Question

A Galvanometer of resistance, G is shunted by a resistance S ohm. To keep main current in the circuit unchanged, the resistance to be put in series with the galvanometer is
(A) $ \dfrac{{{S}^{2}}}{(S-G)} $
(B) $ \dfrac{SG}{(S-G)} $
(C) $ \dfrac{{{G}^{2}}}{(S-G)} $
(D) $ \dfrac{G}{(S-G)} $

Answer 1

Hint : Galvanometer is an electromechanical instrument used for detecting and indicating an electric current by deflection of a moving coil. Whenever the galvanometer is shunted by resistance “s”, then the current capacity increases n times.
Shunt is used to divert a part of current by connecting a circuit element in parallel with another.

Complete step by step answer:
Let us consider a galvanometer having resistance ‘G’ is shunted by resistance ‘S’ ohm. It means the resistance ‘S’ is connected with the resistance ‘G’ in parallel.

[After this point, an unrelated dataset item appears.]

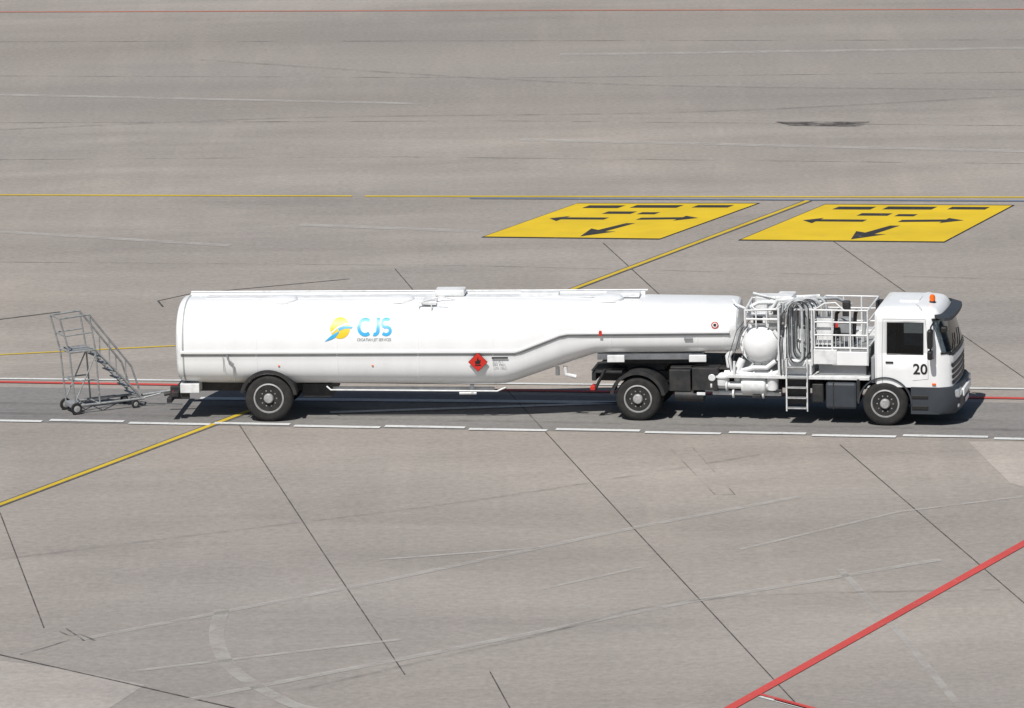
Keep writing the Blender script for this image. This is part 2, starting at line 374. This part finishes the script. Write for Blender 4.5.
plate("hazard_base_line",[(dx-.07,dz-.085),(dx-.07,dz-.06),(dx+.07,dz-.06),(dx+.07,dz-.085)],-1.296,M['ink'],.005)
plate("data_plate",[(7.42,1.50),(7.42,1.54),(7.80,1.54),(7.80,1.50)],-1.25,M['ink'],.006)
v,f=text_mesh("JET A-1\nUN 1863",.08,.001)
mesh("stencil_letters",[(7.44+a,-1.245,1.40+b2) for a,b2 in v],f,M['gry'],T)
lathe("speed_sticker",[(.085,0),(.085,.006)],(12.62,-1.262,2.28),'y',M['red_p'],T,24)
lathe("speed_sticker_face",[(.06,0),(.06,.006)],(12.62,-1.267,2.28),'y',M['white'],T,24)
plate("speed_sticker_digits",[(12.59,2.25),(12.59,2.31),(12.65,2.31),(12.65,2.25)],-1.272,M['ink'],.004)
box("side_marker",(11.9,-1.25,1.93),(12.1,-1.21,1.98),M['gry'],T)
plate("side_red_tag",[(9.93,2.04),(9.93,2.16),(10.0,2.16),(10.0,2.04)],-1.292,M['red_p'],.01)
for x in (2.4,4.6,7.0): box("side_reflector",(x,-1.225,1.33),(x+.05,-1.2,1.355),M['org'],T)
tubes("belly_pipes",[([(3.5,-.95,.80),(3.6,-.98,.72),(7.5,-.98,.68),(7.7,-.95,.76)],.02),([(3.5,-.6,.68),(7.4,-.6,.66)],.05),([(6.9,-.8,.6),(6.9,-.8,.8)],.05),([(6.6,-.8,.6),(7.0,-.8,.6)],.04)],M['white2'],T)
tubes("vent_pipe",[([(1.22,-1.27,1.62),(1.24,-1.27,1.50),(1.36,-1.27,1.40),(1.38,-1.25,1.0)],.020),([(1.12,-1.27,1.6),(1.14,-1.27,1.2)],.008)],M['gry'],T)
tubes("bottom_coupling",[([(9.1,-.9,1.25),(9.1,-.9,1.06),(9.35,-.9,1.0)],.05),([(8.9,-.7,1.2),(8.9,-.7,1.0)],.05)],M['white2'],T)
box("coupling_box",(9.85,-.9,1.40),(12.3,.9,1.54),M['white2'],T)
box("kingpin_plate",(10.1,-.7,1.26),(12.0,.7,1.40),M['dk'],T)
for x in (10.1,12.0): box("skirt_bracket",(x,-1.12,1.38),(x+.4,-1.02,1.54),M['white2'],T)
for y in (-.5,.5): box("trailer_frame_rail",(.1,y-.06,.62),(3.6,y+.06,.88),M['dk'],T)
box("trailer_cross_box",(2.9,-.75,.50),(3.6,.75,.82),M['dk'],T)
box("rear_bracket",(.05,-1.02,.66),(.5,1.05,.88),M['white2'],T)
box("rear_bumper_bar",(-.25,-1.2,.46),(-.13,1.2,.57),M['dk'],T)
for y in (-.9,.9): box("rear_bumper_arm",(-.2,y-.04,.5),(.25,y+.04,.80),M['dk'],T)
box("rear_lamp_unit",(-.12,-1.18,.60),(.02,-.75,.72),M['dk'],T)
box("rear_lamp_red",(-.135,-1.1,.61),(-.12,-.8,.71),M['red_p'],T)
lathe("trailer_axle",[(.07,-1.0),(.07,1.0)],(2.16,0,.54),'y',M['dk'],T,16)
tubes("towing_eye",[([(-.5,0,.42),(.1,0,.55)],.04)],M['dk'],T)
def wheel(x,y,r,w,side):
    s=side
    tp=[(r*.60,-w/2+.02),(r*.80,-w/2),(r*.93,-w/2+.015),(r*.985,-w/2+.05),(r,-w/2+.09)]
    n=5; span=w-.18
    for i in range(n):
        a=-w/2+.09+span*i/n; bb=a+span/n
        tp+=[(r,a+.008),(r,bb-.008),(r-.014,bb-.006),(r-.014,bb+.002)]
    tp+=[(r,w/2-.09),(r*.985,w/2-.05),(r*.93,w/2-.015),(r*.80,w/2),(r*.60,w/2-.02)]
    lathe("tyre",tp,(x,y,r),'y',M['rub'],T,64,40)
    y0=y+s*(w/2-.03); k=.61*r
    lathe("rim",[(k,0*s),(k+.01,.02*s),(k-.02,.03*s),(k-.045,-.02*s),(k-.06,-.09*s),(.235,-.11*s),(.20,-.04*s),(.17,-.02*s),(.12,-.01*s),(.11,.06*s),(.09,.08*s),(.001,.085*s)],(x,y0,r),'y',M['rim'],T,48)
    for i in range(10):
        t=2*math.pi*i/10
        lathe("wheel_nut",[(.016,-.03*s),(.016,.015*s)],(x+.185*math.cos(t),y0,r+.185*math.sin(t)),'y',M['alu'],T,8)
        t+=math.pi/10
        lathe("rim_hole",[(.026,-.02*s),(.026,.0*s)],(x+(k-.085)*math.cos(t),y0-s*.075,r+(k-.085)*math.sin(t)),'y',M['ink'],T,12)
wheel(2.16,-1.03,.565,.36,-1); wheel(2.16,1.03,.565,.36,1)
# objects made from here on belong to the articulated tractor unit
trailer_parts=set(ob.name for ob in T.children)
for y,s in ((-1.06,-1),(-.74,-1),(1.06,1),(.74,1)): wheel(10.88,y,.525,.28,s)
wheel(16.66,-1.05,.525,.30,-1); wheel(16.66,1.05,.525,.30,1)
def fender(name,x,z,r,y0,y1,a0,a1,mat,th=.03):
    V=[];Fc=[];n=20
    for i in range(n+1):
        t=R(a0+(a1-a0)*i/n); c,s=math.cos(t),math.sin(t)
        for rr,yy in ((r,y0),(r+th,y0),(r+th,y1),(r,y1)): V.append((x+rr*c,yy,z+rr*s))
    for i in range(n):
        for k in range(4):
            a=4*i+k;b2=4*i+(k+1)%4;Fc.append((a,b2,b2+4,a+4))
    Fc+=[(0,1,2,3),tuple(4*n+k for k in range(4))]
    ob=mesh(name,V,Fc,mat,T,True,40)
    if name.startswith("trailer"): trailer_parts.add(ob.name)
for s in (-1,1):
    a,b2=sorted((s*1.24,s*.82)); fender("trailer_mudguard",2.16,.565,.64,a,b2,8,168,M['dk'])
    a,b2=sorted((s*1.245,s*1.21)); fender("trailer_mudguard_lip",2.16,.565,.60,a,b2,8,168,M['dk'],.08)
    a,b2=sorted((s*1.24,s*.55)); fender("drive_mudguard",10.88,.525,.62,a,b2,10,170,M['dk'])
    a,b2=sorted((s*1.245,s*1.21)); fender("drive_mudguard_lip",10.88,.525,.58,a,b2,10,170,M['dk'],.08)
    a,b2=sorted((s*1.22,s*.8)); fender("front_mudguard",16.66,.525,.60,a,b2,0,180,M['bump'])
lathe("drive_axle",[(.09,-1.0),(.09,-.25),(.25,-.18),(.25,.18),(.09,.25),(.09,1.0)],(10.88,0,.52),'y',M['dk'],T,20)
lathe("front_axle",[(.07,-1.0),(.07,1.0)],(16.66,0,.48),'y',M['dk'],T,16)
for y in (-.42,.42): box("chassis_rail",(9.85,y-.05,.80),(18.0,y+.05,1.06),M['dk'],T)
for x in (10.0,11.6,12.8,14,15.2): box("chassis_crossmember",(x,-.4,.84),(x+.12,.4,1.0),M['dk'],T)
box("fifth_wheel",(10.3,-.5,1.08),(11.4,.5,1.24),M['dk'],T)
box("tail_panel",(9.78,-1.1,.92),(9.88,1.1,1.12),M['dk'],T); box("tail_deck",(9.8,-1.1,1.1),(10.5,1.1,1.16),M['dk'],T)
box("tail_lamp",(9.75,-1.15,.70),(9.86,-.85,.80),M['red_p'],T)
tubes("tail_bracket",[([(9.8,-1.1,1.15),(9.95,-1.1,1.34),(10.3,-1.1,1.38)],.035),([(9.85,-1.1,.7),(10.1,-1.1,1.2)],.035)],M['dk'],T)
box("air_tank_box",(11.6,-1.05,.70),(12.1,-.5,1.2),M['dk'],T)
box("battery_box",(12.15,-1.12,.74),(12.75,-.5,1.26),M['dk'],T)
lathe("air_tank",[(.05,0),(.13,.03),(.13,.7),(.05,.73)],(11.7,-.95,.58),'x',M['dk'],T,20)
box("service_panel",(11.6,-.9,1.20),(13.0,.9,1.24),M['dk'],T)
tubes("suzi_coils",[([(12.7+.012*i,-.35+.05*math.sin(i*.9),1.4+.05*math.cos(i*.9)) for i in range(45)],.012)],M['hosed'],T,6)
# ---- pump module
W2=M['white2']
box("module_deck",(13.0,-1.18,1.06),(16.3,1.18,1.14),W2,T)
box("module_back_frame",(13.1,.55,1.14),(16.25,1.1,1.9),W2,T)
lathe("filter_vessel",[(.001,-.70),(.18,-.68),(.32,-.60),(.40,-.5),(.43,-.36),(.50,-.35),(.50,-.27),(.43,-.26),(.43,.6),(.3,.8)],(13.74,-.45,1.80),'y',M['white'],T,48)
for i in range(16):
    t=2*math.pi*i/16; lathe("flange_bolt",[(.016,0),(.016,.14)],(13.74+.47*math.cos(t),-.84,1.80+.47*math.sin(t)),'y',M['alu'],T,6)
tubes("module_frame",[([(13.15,-1.15,1.1),(13.15,-1.15,1.45)],.03),([(14.20,-1.15,1.1),(14.20,-1.15,2.72)],.03),([(13.4,-1.0,2.25),(13.4,-1.0,2.62),(14.15,-1.0,2.66)],.03),
 ([(13.3,.6,1.9),(13.3,.6,2.62),(14.9,.6,2.7)],.03),([(13.4,-1.0,2.62),(13.3,.6,2.62)],.03),([(14.15,-1.1,2.7),(14.15,.6,2.7)],.03),([(13.4,-1.0,2.42),(14.15,-1.0,2.42)],.025),([(13.65,-1.0,2.25),(13.65,-1.0,2.62)],.02),([(13.9,-1.0,2.25),(13.9,-1.0,2.64)],.02)],W2,T)
box("meter_head",(13.50,-.9,2.26),(13.86,-.5,2.52),W2,T,.03); box("meter_dial",(13.57,-.915,2.31),(13.79,-.895,2.47),M['ink'],T)
box("valve_block",(13.92,-.9,2.15),(14.15,-.4,2.45),M['alu'],T,.03); box("register_box",(14.0,-.4,2.45),(14.4,.3,2.85),W2,T,.03)
box("control_cabinet",(13.45,.1,2.3),(13.95,.55,2.75),W2,T,.03)
pw=[([(13.2,-.95,.95),(13.2,-.95,1.2),(13.25,-.95,1.35),(13.3,-.9,1.45)],.09),([(12.55,-1.0,.86),(13.95,-1.0,.86)],.085),([(12.9,-1.02,1.14),(14.1,-1.02,1.14)],.07),
([(12.6,-.9,.66),(14.2,-.9,.66)],.06),([(13.9,-1.02,1.1),(14.2,-1.02,1.2),(14.3,-1.0,1.5),(14.3,-1.0,2.0)],.06),([(14.2,-.8,1.2),(14.35,-.8,2.2),(14.5,-.8,2.6)],.05),
([(13.0,-.8,1.1),(12.95,-.8,1.5),(13.1,-.7,1.8)],.07),([(13.3,-1.0,1.2),(13.6,-1.1,1.3),(13.9,-1.1,1.3),(14.1,-1.05,1.45)],.055),
([(14.15,-.95,1.45),(14.25,-.95,1.9),(14.05,-.95,2.15)],.045),([(13.9,-.5,2.5),(14.1,-.6,2.8),(14.5,-.7,2.85)],.045),([(13.4,-.3,2.3),(13.35,-.3,2.55),(13.6,-.3,2.68),(14.2,-.2,2.68)],.05)]
tubes("pump_pipework",pw,W2,T,14)
for x,z,r in ((12.6,.86,.13),(12.95,.86,.14),(13.35,.86,.14),(13.75,.86,.14),(13.2,1.14,.11),(13.6,1.14,.11),(14.0,1.14,.11),(13.1,.66,.1),(13.8,.66,.1)):
    lathe("pipe_flange",[(r,-.02),(r,.02)],(x,-1.0,z),'x',W2,T,20)
lathe("pump_body",[(.05,-.02),(.2,0),(.22,.05),(.22,.5),(.2,.55),(.1,.6)],(13.3,-.95,.86),'x',W2,T,28)
lathe("strainer_body",[(.04,-.2),(.15,-.18),(.16,0),(.19,.0),(.19,.04),(.12,.06),(.04,.1)],(12.85,-1.0,1.05),'z',W2,T,24)
lathe("strainer_body",[(.04,-.2),(.13,-.18),(.14,.1),(.17,.1),(.17,.14),(.1,.16),(.04,.18)],(14.02,-1.0,.95),'z',W2,T,24)
box("pipe_shadow_panel",(12.95,-.78,.55),(14.2,-.70,1.05),M['dk'],T)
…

To keep the main current in the circuit unchanged, the resistance is to be put in series with the galvanometer and the initial resistance should be equal to the final resistance.
i.e.
 $ \begin{align}
  &\Rightarrow {{R}_{initial}}={{R}_{final}} \\
 &\Rightarrow {{R}_{initial}}=G \\
\end{align} $
 To find the resistance, we will use formula when resistance are in parallel or in series
For parallel combination, the resistance is given as:
 $\Rightarrow \dfrac{1}{{{R}_{P}}}=\dfrac{1}{{{R}_{1}}}+\dfrac{1}{{{R}_{2}}} $
For series combination, the resistance is given as:
 $\Rightarrow {{R}_{S}}={{R}_{1}}+{{R}_{2}} $
Now, in our case
G and S are in parallel so the resistance is given by:
 $ $ $ \begin{align}
  &\Rightarrow \dfrac{1}{{{R}_{P}}}=\dfrac{1}{G}+\dfrac{1}{S} \\
 &\Rightarrow \dfrac{1}{{{R}_{P}}}=\dfrac{S+G}{GS} \\
 &\Rightarrow {{R}_{P}}=\dfrac{GS}{S+G} \\
\end{align} $
Now, $ {{R}_{P}} $ is in series with R so total resistance will be:
 $\Rightarrow {{R}_{final}}={{R}_{P}}+R $
To keep current unchanged, the initial resistance should be equal to final resistance
 $\Rightarrow {{\text{R}}_{final}}={{R}_{initial}} $
So,
 $\Rightarrow \text{G=}\dfrac{\text{GS}}{\text{S+G}}\text{+R} $
 $\Rightarrow R=G-\dfrac{GS}{S+G} $
 $\Rightarrow R=G\left[ 1-\dfrac{S}{S+G} \right] $
 $\Rightarrow R=G\left[ \dfrac{S+G-S}{S+G} \right] $
 $\Rightarrow R=\dfrac{{{G}^{2}}}{S+G} $
Therefore option (C) is correct.

Note:
It is very important to remember that when the resistance is in series the final resistance is equal to the simple addition of all resistance but when they are in parallel, conditions change. The final resistance in parallel combination is equal to the addition of the reciprocal of all resistances. Do not mix up this concept, otherwise our whole numerical will give the wrong answer. Shunt means a resistance is connected in parallel to another resistance.